### EXERCISE BRIEF
Return verbatim everything from the first line through the line that contains "sun.location = (-200, -60, 160)", and stop there.

Begin

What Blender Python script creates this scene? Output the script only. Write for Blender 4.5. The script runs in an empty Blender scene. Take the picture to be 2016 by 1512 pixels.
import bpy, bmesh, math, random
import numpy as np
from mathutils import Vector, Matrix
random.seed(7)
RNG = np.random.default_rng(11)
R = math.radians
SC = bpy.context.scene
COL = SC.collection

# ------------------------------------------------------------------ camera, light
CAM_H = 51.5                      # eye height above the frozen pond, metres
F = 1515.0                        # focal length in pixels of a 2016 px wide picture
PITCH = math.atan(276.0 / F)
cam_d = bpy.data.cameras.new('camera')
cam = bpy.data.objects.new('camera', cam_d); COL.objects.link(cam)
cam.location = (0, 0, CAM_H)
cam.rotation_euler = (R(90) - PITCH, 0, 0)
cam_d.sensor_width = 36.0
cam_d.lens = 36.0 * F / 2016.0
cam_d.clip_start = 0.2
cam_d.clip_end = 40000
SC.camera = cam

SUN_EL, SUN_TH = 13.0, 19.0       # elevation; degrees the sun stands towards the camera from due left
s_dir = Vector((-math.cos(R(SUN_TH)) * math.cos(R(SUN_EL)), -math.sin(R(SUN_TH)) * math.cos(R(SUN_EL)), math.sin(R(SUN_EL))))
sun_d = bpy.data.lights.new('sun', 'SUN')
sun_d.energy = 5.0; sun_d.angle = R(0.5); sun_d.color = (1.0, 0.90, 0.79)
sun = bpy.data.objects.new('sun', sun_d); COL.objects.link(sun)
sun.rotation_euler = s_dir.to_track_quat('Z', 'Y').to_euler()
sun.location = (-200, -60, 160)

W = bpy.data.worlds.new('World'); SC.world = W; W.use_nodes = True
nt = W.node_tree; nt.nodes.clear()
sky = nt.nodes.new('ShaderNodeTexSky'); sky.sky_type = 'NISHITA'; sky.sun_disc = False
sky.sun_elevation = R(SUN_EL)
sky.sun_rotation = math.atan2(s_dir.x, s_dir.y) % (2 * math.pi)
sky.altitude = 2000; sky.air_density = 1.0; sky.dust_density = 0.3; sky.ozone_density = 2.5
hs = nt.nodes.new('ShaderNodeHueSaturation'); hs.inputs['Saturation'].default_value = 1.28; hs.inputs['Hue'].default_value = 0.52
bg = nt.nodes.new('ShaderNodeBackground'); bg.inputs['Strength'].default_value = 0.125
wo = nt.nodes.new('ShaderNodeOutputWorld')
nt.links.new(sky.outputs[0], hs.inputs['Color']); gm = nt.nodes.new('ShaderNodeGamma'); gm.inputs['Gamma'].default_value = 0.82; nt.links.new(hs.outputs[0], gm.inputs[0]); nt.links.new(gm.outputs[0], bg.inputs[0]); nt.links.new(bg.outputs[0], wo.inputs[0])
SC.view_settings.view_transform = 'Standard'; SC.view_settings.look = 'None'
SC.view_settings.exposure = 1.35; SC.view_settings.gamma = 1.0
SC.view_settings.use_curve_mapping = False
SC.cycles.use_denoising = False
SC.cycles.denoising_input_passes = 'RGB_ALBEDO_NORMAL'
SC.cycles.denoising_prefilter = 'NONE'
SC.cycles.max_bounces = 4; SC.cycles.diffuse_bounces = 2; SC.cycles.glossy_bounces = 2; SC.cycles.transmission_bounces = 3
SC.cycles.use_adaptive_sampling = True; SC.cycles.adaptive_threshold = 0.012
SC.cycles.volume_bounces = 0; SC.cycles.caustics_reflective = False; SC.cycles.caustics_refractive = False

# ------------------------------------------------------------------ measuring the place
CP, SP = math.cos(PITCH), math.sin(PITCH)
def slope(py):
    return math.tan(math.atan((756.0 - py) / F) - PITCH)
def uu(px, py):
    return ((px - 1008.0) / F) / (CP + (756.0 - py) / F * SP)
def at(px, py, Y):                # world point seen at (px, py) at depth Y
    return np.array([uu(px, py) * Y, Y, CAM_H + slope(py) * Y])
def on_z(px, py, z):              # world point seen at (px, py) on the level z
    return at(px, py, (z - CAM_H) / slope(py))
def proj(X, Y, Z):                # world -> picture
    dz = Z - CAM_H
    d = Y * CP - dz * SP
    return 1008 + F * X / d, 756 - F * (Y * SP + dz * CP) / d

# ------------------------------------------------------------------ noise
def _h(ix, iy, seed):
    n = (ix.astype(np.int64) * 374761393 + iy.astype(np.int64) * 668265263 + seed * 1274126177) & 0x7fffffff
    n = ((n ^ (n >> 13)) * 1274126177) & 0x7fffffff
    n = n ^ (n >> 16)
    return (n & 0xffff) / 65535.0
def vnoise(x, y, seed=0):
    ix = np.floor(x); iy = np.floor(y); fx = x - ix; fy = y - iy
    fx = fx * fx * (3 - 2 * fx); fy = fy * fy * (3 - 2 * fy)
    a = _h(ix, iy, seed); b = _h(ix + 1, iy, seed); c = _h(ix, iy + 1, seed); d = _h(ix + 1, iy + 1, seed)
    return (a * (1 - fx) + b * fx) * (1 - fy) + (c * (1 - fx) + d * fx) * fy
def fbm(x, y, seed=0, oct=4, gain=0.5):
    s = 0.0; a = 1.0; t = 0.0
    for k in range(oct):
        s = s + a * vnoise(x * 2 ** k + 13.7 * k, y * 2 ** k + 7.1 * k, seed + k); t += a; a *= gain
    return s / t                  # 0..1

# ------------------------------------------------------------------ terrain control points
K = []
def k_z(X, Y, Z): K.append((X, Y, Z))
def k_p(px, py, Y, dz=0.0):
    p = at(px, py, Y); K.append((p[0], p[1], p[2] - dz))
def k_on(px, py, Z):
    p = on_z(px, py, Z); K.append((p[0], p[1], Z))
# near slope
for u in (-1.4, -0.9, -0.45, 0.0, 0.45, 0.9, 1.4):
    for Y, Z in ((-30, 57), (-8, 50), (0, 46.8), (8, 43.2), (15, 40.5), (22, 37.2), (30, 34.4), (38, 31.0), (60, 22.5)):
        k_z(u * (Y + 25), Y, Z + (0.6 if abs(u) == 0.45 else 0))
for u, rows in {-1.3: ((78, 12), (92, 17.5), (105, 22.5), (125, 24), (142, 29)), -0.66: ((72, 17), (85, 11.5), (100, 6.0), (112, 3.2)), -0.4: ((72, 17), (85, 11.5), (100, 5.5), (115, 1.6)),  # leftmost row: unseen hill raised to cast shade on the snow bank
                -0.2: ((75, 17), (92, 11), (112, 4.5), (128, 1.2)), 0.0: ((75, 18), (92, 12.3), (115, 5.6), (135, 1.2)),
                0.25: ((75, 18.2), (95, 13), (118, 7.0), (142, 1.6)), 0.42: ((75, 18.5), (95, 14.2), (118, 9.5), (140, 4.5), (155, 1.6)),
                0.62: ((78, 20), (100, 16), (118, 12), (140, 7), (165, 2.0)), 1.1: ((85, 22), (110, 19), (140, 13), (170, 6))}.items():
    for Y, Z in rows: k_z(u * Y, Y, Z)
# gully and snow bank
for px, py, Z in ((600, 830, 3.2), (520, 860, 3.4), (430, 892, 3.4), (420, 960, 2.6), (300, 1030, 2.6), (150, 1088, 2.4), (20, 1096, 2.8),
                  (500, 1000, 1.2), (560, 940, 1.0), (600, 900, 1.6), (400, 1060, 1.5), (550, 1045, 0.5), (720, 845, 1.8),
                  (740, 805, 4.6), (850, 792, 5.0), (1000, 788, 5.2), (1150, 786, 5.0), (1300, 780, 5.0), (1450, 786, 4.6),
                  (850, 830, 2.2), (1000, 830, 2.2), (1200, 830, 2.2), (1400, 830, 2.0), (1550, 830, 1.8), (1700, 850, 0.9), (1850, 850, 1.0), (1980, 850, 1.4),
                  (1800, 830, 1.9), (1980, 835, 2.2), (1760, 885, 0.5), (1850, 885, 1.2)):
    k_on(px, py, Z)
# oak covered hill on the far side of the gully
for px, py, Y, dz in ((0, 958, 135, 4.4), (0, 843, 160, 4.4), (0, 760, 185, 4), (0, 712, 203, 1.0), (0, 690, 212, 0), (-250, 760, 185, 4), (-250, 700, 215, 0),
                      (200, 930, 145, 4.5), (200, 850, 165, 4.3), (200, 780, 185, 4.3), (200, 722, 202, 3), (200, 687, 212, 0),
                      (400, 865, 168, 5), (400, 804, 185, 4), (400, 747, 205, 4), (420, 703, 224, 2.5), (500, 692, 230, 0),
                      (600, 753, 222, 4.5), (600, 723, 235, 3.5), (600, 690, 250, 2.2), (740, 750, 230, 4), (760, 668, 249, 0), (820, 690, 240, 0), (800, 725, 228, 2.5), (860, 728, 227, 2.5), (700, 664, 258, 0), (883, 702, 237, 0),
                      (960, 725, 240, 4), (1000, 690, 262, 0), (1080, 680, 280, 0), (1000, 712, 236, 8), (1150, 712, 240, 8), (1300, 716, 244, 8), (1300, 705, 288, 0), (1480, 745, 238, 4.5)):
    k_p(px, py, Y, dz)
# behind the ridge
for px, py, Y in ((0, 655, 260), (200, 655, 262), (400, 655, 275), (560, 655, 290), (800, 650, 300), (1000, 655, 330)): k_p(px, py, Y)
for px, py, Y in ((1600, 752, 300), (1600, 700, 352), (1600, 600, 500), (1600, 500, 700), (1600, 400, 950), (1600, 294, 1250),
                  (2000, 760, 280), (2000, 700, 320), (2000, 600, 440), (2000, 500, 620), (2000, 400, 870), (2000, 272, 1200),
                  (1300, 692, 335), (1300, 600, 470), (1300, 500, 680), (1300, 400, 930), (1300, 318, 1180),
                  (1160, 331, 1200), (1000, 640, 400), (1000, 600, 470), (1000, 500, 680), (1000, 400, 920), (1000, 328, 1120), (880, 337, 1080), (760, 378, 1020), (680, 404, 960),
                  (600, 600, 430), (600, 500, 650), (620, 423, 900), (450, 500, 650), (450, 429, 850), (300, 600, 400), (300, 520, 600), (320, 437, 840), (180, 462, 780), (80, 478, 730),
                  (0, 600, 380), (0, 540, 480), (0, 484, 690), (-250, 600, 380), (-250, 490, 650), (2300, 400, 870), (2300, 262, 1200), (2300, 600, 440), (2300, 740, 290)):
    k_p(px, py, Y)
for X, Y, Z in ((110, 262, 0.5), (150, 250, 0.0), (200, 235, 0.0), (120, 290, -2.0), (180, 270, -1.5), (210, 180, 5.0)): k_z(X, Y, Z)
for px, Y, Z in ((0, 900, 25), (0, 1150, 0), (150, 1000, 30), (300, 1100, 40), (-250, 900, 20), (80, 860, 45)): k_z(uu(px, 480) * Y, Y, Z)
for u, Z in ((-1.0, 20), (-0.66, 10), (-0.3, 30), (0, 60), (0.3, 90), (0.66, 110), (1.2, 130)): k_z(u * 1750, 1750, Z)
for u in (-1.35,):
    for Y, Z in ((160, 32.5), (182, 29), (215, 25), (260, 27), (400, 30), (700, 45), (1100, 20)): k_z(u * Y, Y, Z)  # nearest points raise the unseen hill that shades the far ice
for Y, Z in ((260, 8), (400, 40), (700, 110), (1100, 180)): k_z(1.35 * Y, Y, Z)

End

### OUTPUT FOR THIS EXERCISE
What Blender Python script creates this scene? Output the script only. Write for Blender 4.5. The script runs in an empty Blender scene. Take the picture to be 2016 by 1512 pixels.
import bpy, bmesh, math, random
import numpy as np
from mathutils import Vector, Matrix
random.seed(7)
RNG = np.random.default_rng(11)
R = math.radians
SC = bpy.context.scene
COL = SC.collection

# ------------------------------------------------------------------ camera, light
CAM_H = 51.5                      # eye height above the frozen pond, metres
F = 1515.0                        # focal length in pixels of a 2016 px wide picture
PITCH = math.atan(276.0 / F)
cam_d = bpy.data.cameras.new('camera')
cam = bpy.data.objects.new('camera', cam_d); COL.objects.link(cam)
cam.location = (0, 0, CAM_H)
cam.rotation_euler = (R(90) - PITCH, 0, 0)
cam_d.sensor_width = 36.0
cam_d.lens = 36.0 * F / 2016.0
cam_d.clip_start = 0.2
cam_d.clip_end = 40000
SC.camera = cam

SUN_EL, SUN_TH = 13.0, 19.0       # elevation; degrees the sun stands towards the camera from due left
s_dir = Vector((-math.cos(R(SUN_TH)) * math.cos(R(SUN_EL)), -math.sin(R(SUN_TH)) * math.cos(R(SUN_EL)), math.sin(R(SUN_EL))))
sun_d = bpy.data.lights.new('sun', 'SUN')
sun_d.energy = 5.0; sun_d.angle = R(0.5); sun_d.color = (1.0, 0.90, 0.79)
sun = bpy.data.objects.new('sun', sun_d); COL.objects.link(sun)
sun.rotation_euler = s_dir.to_track_quat('Z', 'Y').to_euler()
sun.location = (-200, -60, 160)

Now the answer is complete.